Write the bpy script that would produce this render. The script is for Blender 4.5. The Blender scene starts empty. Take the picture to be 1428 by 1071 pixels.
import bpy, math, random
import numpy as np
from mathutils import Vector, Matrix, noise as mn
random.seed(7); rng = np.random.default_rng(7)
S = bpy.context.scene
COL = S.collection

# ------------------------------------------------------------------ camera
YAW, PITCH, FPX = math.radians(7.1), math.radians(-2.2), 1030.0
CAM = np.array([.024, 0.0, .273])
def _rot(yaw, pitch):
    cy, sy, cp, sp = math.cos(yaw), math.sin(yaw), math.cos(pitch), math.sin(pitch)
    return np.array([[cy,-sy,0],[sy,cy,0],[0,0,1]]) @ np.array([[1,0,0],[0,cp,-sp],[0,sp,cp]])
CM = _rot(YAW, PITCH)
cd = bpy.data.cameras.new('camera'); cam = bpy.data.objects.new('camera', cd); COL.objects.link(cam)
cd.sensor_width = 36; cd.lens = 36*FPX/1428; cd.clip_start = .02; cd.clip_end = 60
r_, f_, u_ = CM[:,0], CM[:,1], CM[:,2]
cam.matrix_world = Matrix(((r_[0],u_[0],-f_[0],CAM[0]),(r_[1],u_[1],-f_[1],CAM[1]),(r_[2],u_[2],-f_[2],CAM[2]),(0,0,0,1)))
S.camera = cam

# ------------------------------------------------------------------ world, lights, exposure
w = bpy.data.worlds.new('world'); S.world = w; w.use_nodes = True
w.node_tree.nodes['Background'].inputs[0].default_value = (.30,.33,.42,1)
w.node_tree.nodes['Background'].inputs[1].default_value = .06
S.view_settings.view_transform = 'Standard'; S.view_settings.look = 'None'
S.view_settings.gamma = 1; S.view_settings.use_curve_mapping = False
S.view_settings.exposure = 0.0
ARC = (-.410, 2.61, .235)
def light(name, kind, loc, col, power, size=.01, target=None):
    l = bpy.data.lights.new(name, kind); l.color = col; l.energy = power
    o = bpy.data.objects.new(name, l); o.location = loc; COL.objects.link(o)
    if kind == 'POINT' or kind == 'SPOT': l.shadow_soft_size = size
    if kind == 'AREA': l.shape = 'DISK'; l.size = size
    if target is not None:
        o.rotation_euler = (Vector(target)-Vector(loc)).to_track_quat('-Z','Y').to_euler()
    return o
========
> **Your goal**: Lines from the beginning of the data above through the line containing "COL = S.collection" are to be returned exactly, and no others.

> **Written answer**:
Write the bpy script that would produce this render. The script is for Blender 4.5. The Blender scene starts empty. Take the picture to be 1428 by 1071 pixels.
import bpy, math, random
import numpy as np
from mathutils import Vector, Matrix, noise as mn
random.seed(7); rng = np.random.default_rng(7)
S = bpy.context.scene
COL = S.collection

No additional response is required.